Les fabricants de bornes électriques. "Nous avons le sourire. Le bonus-malus va provoquer un effet de levier. Et avec le changement de stratégie des constructeurs, je pense qu'il va y avoir une explosion des ventes de voitures électriques. Or nous produisons 1,8 bornes par voitures, donc c'est bon pour nous", se réjouit au micro d'Europe1 Alexandre Borgoltz, patron de l'entreprise Douaisienne de basse tension, qui produit des bornes de recharge.
LES PERDANTS
Le made in France? Malgré l'avantage aux marques françaises, la production et les emplois français ne sont pas tant reboostés que ça. Si l'utilitaire Kangoo électrique et la future Zoé sont fabriqués dans l'Hexagone, les autres modèles électriques de Renault (Twizy et Fluence) sont produits en Espagne et en Turquie. Quant aux Peugeot Ion et Citroën C Zéro électriques du groupe PSA, les modèles sont conçus et produits par Mitsubishi, au Japon.
Du côté de Toyota, la Yaris hybride est assemblée à Valenciennes, dans le nord de la France. Mais les Auris hybrides compactes sont assemblées en Grande-Bretagne et tous les autres véhicules thermiques-électriques de Toyota et Lexus sont importés du Japon.
En réponse, le gouvernement demande que les constructeurs hexagonaux maintiennent "la localisation de la production de ces véhicules en France" pour bénéficier des aides prévues par le plan. Mais il ne précise pas s'ils devront rapatrier des productions déjà délocalisées.
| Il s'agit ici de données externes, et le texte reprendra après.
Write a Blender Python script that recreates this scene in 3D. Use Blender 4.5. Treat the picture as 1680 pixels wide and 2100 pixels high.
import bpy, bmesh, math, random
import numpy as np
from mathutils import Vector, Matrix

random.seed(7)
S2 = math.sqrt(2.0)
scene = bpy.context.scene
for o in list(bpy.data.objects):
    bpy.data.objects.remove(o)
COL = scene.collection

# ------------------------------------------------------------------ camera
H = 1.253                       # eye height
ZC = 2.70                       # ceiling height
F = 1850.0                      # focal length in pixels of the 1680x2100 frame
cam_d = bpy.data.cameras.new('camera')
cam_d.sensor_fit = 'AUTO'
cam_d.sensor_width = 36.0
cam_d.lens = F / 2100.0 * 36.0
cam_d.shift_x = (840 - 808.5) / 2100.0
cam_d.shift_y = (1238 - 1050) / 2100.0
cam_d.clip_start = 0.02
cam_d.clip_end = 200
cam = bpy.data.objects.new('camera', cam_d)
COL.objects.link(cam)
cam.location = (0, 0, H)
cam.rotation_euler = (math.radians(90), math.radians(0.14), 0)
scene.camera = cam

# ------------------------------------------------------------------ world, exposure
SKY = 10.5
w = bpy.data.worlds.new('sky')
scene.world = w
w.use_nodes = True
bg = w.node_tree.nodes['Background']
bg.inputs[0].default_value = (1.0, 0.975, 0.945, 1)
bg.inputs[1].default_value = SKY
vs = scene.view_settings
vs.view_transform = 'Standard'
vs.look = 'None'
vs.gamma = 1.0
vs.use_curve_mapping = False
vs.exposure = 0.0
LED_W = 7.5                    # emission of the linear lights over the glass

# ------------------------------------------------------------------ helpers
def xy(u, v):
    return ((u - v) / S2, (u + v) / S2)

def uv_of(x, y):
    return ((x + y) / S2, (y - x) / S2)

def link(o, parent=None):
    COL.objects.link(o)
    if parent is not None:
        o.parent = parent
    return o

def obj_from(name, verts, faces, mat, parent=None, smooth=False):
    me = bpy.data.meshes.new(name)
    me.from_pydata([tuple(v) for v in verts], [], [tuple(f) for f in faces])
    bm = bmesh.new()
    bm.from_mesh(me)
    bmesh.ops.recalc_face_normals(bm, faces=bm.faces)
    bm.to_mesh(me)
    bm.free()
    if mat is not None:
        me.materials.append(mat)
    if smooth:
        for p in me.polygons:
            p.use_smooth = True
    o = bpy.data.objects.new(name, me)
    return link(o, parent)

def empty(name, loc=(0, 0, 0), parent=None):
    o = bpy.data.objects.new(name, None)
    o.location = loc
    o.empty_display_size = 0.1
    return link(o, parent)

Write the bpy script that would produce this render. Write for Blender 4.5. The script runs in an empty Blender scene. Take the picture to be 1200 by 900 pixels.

Renault assure toutefois que 80% des véhicules électriques vendus dans le monde par ses soins seront produits en France en 2015.
Les Coréens et Allemands, voire les Italiens. Le plan de soutien profitera tout de même aux constructeurs français dans le sens où il mettra une épine dans le pied à certains concurrents. Le gouvernement a en effet déclaré la mise sous surveillance de l'accord de libre échange entre l'Union européenne et la Corée du Sud, qui laisse entrer les voitures coréennes en Europe, alors que Séoul applique traditionnellement des barrières non tarifaires sur les produits étrangers qui pénètrent en Corée. Arnaud Montebourg, a en effet dénoncé mercredi les "actes de concurrence déloyale" des constructeurs automobiles sud-coréens. "Cet accord de libre-échange entre l'Union européenne et la Corée a été naïvement passé l'année dernière et aujourd'hui nous nous retrouvons avec des augmentations sur le marché des diesels des petites cylindrées originaires de Corée. L’Europe doit être ouverte, mais pas offerte", a clamé le ministre du Redressement productif. Et l'augmentation du malus écologique devrait aussi pénaliser les grosses berlines allemandes.
Le plan fait d'ailleurs déjà pschitt chez de nombreux vendeurs. "Je ne vends que des voitures coréennes diesel, pour moi rien ne va changer", regrette un concessionnaires anonyme au micro d'Europe1. "Je vends des voitures italiennes et mes stocks s'accumulent de jour en jour. Le plan est insuffisant. Ce n'est pas avec ça que les ventes vont décoller. Il n'est pas à la hauteur des difficultés", confie un autre. Pour les vendeurs de haut de gamme, de grosses berlines allemandes par exemple, le plan est carrément à côté de la plaque. Ce qui risque de faire chuter les ventes selon eux, ce sont les futures réformes fiscales à venir (impôt à 75% sur les riches, alourdissement de l'impôt sur la fortune). Celles-ci peuvent faire fuir les contribuables les plus aisés, et donc les consommateurs de grosses berlines.